Yakruna—albeit a fictional, sacred plant—serves as a central plot device in Embrace of the Serpent. It is portrayed as a rare, highly potent hallucinogenic plant sought by explorers for its healing and mystical properties. Inspired by the real-life diaries of explorers Theodor Koch-Grünberg and Richard Evans Schultes, yakruna is a conceptual creation derived from various psychotropic plants described in botanical journals, believed to cure illnesses, enable dreaming, and connect humans with nature at its roots.
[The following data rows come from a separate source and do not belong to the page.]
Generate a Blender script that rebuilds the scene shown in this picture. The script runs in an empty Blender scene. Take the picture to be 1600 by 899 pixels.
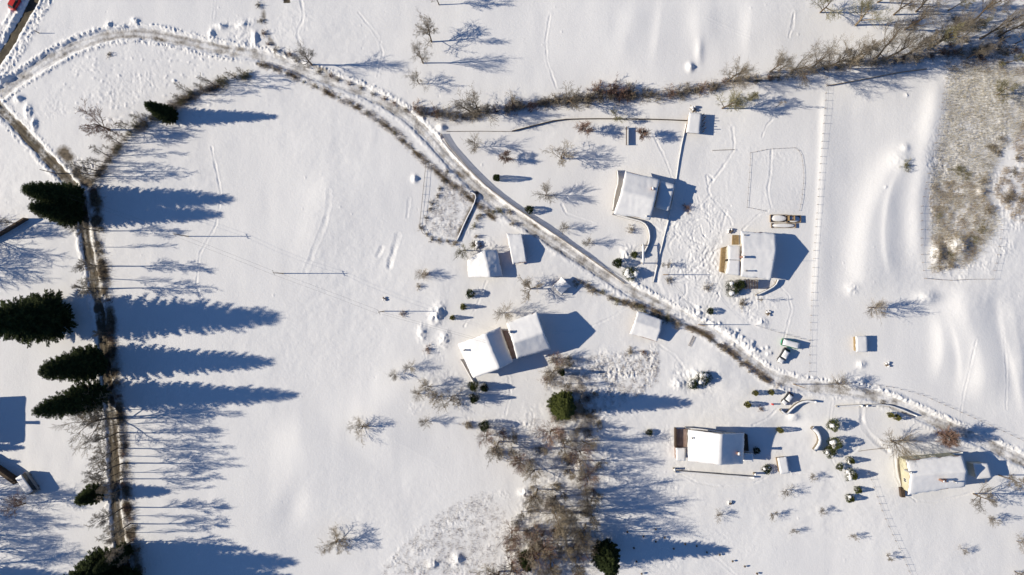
import bpy, bmesh, math, random
import numpy as np
from mathutils import Vector, Matrix
R = math.radians
S = 0.1875          # metres per photo pixel on the ground
H = 200.0           # camera height
ELEV = 25.0
col = bpy.context.scene.collection

# ------------------------------------------------------------------ camera, light, exposure
sc = bpy.context.scene
cam = bpy.data.cameras.new('camera'); camo = bpy.data.objects.new('camera', cam); col.objects.link(camo)
camo.location = (0, 0, H); camo.rotation_euler = (0, 0, 0)
cam.sensor_width = 36; cam.lens = 24; cam.clip_start = 1; cam.clip_end = 12000
sc.camera = camo
w = bpy.data.worlds.new('World'); sc.world = w; w.use_nodes = True
nt = w.node_tree; bg = nt.nodes['Background']
sky = nt.nodes.new('ShaderNodeTexSky'); sky.sky_type = 'NISHITA'; sky.sun_disc = False
sky.sun_elevation = R(ELEV); sky.sun_rotation = R(-90); sky.altitude = 1200; sky.air_density = 1.0; sky.dust_density = 0.3; sky.ozone_density = 7.0
nt.links.new(sky.outputs[0], bg.inputs[0]); bg.inputs[1].default_value = 0.066
sl = bpy.data.lights.new('sun', 'SUN'); slo = bpy.data.objects.new('sun', sl); col.objects.link(slo)
sl.energy = 4.38; sl.angle = R(0.5); sl.color = (1.0, 0.90, 0.73)
slo.rotation_euler = (0, -R(90 - ELEV), 0); slo.location = (-100, 0, 80)
sc.view_settings.view_transform = 'Standard'; sc.view_settings.look = 'None'
sc.view_settings.gamma = 1.0; sc.view_settings.exposure = 0.46; sc.view_settings.use_curve_mapping = False
sc.cycles.max_bounces = 5; sc.cycles.diffuse_bounces = 3; sc.cycles.glossy_bounces = 2

rnd = random.Random(7)

# ------------------------------------------------------------------ materials
MATS = {}
def mat(name, c, rough=.8, var=.12, scale=3.0, c2=None, bump=0.0, bscale=20., metallic=0., spec=.3, objvar=0.0, aniso=None):
    if name in MATS: return MATS[name]
    m = bpy.data.materials.new(name); m.use_nodes = True; n = m.node_tree; b = n.nodes['Principled BSDF']
    b.inputs['Roughness'].default_value = rough; b.inputs['Metallic'].default_value = metallic
    b.inputs['Specular IOR Level'].default_value = spec
    tc = n.nodes.new('ShaderNodeTexCoord'); mp = n.nodes.new('ShaderNodeMapping')
    n.links.new(tc.outputs['Object'], mp.inputs[0])
    if aniso: mp.inputs['Scale'].default_value = aniso
    nz = n.nodes.new('ShaderNodeTexNoise'); nz.inputs['Scale'].default_value = scale; nz.inputs['Detail'].default_value = 4
    n.links.new(mp.outputs[0], nz.inputs['Vector'])
    rp = n.nodes.new('ShaderNodeValToRGB')
    if c2 is None: c2 = tuple(min(1, x * (1 + var * 2)) for x in c); c1 = tuple(x * (1 - var * 2) for x in c)
    else: c1 = c
    rp.color_ramp.elements[0].position = .3; rp.color_ramp.elements[0].color = (*c1, 1)
    rp.color_ramp.elements[1].position = .7; rp.color_ramp.elements[1].color = (*c2, 1)
    n.links.new(nz.outputs['Fac'], rp.inputs[0])
    out = rp.outputs[0]
    if objvar > 0:
        oi = n.nodes.new('ShaderNodeObjectInfo'); hs = n.nodes.new('ShaderNodeHueSaturation')
        mr = n.nodes.new('ShaderNodeMapRange'); mr.inputs['To Min'].default_value = 1 - objvar; mr.inputs['To Max'].default_value = 1 + objvar
        n.links.new(oi.outputs['Random'], mr.inputs[0]); n.links.new(mr.outputs[0], hs.inputs['Value'])
        n.links.new(out, hs.inputs['Color']); out = hs.outputs[0]
    n.links.new(out, b.inputs['Base Color'])
    if bump > 0:
        n2 = n.nodes.new('ShaderNodeTexNoise'); n2.inputs['Scale'].default_value = bscale; n2.inputs['Detail'].default_value = 5
        n.links.new(mp.outputs[0], n2.inputs['Vector'])
        bp = n.nodes.new('ShaderNodeBump'); bp.inputs['Strength'].default_value = bump; bp.inputs['Distance'].default_value = .1
        n.links.new(n2.outputs['Fac'], bp.inputs['Height']); n.links.new(bp.outputs[0], b.inputs['Normal'])
    MATS[name] = m; return m

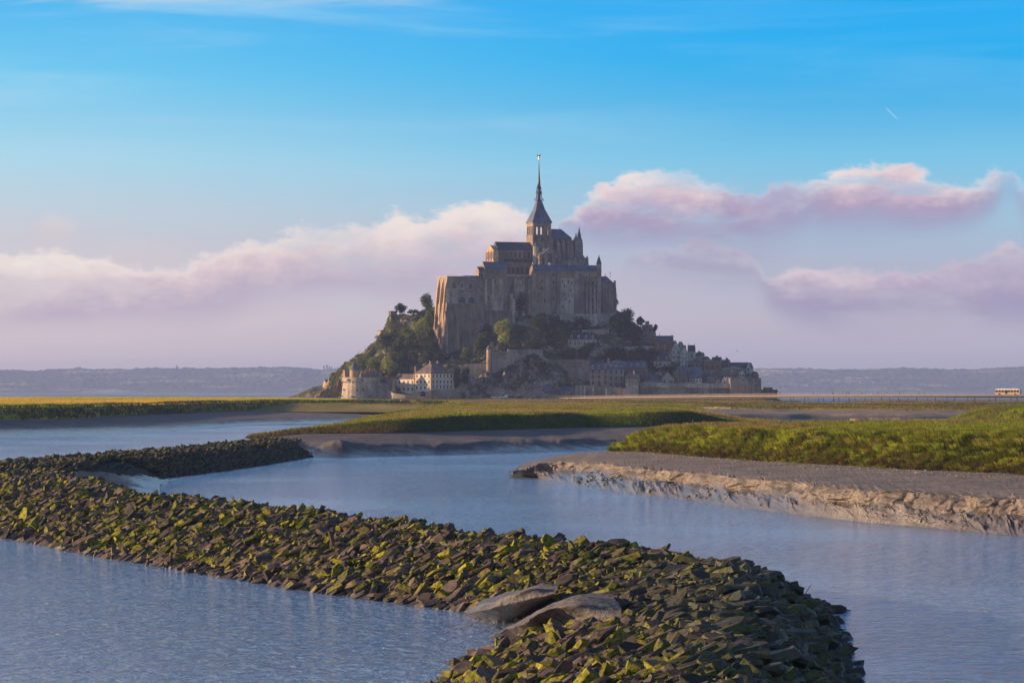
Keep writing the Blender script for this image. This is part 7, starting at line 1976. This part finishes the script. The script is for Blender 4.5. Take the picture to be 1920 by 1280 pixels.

Yakruna represents a bridge between Western scientific pursuit and indigenous spiritual knowledge, as well as a symbol of the Amazonian ecosystem itself.
Ciro Guerra was fêted with the Director to Watch Award when Embrace of the Serpent screened at the 2016 Palm Springs International Film Festival. I was delighted when Guerra accepted my invitation to breakfast so we could discuss the film. Our conversation was published as a web exclusive at Cineaste. That publication garnered me a personal invitation to the 56th edition of the Cartagena International Film Festival (FICCI56) where Embrace of the Serpent was programmed into FICCI56's popular sidebar "Cinema Under the Stars", a non-competitive section of the festival during which the streets of Cartagena's Historic Center were transformed into a giant outdoor movie theater. Thanks to the sponsorship of EPM, RCN Radio Televisión, Bigvideo TV and the IPCC, the public had the opportunity to celebrate Embrace of the Serpent against a star-studded backdrop. FICCI56 also arranged for the hearing and visually impaired to catch a special screening of the film at Multiplex Cine Colombia Plaza Bocagrande. Further, Guerra taught a master class to filmmakers attending FICCI56.I had opportunity to watch Embrace of the Serpent yet again at the 38th edition of the Mill Valley Film Festival where Brionne Davis—the actor who portrayed Evan (the film's characterization of American ethnobotanist Richard Evans Schultes)—fielded questions from the film's festival audience.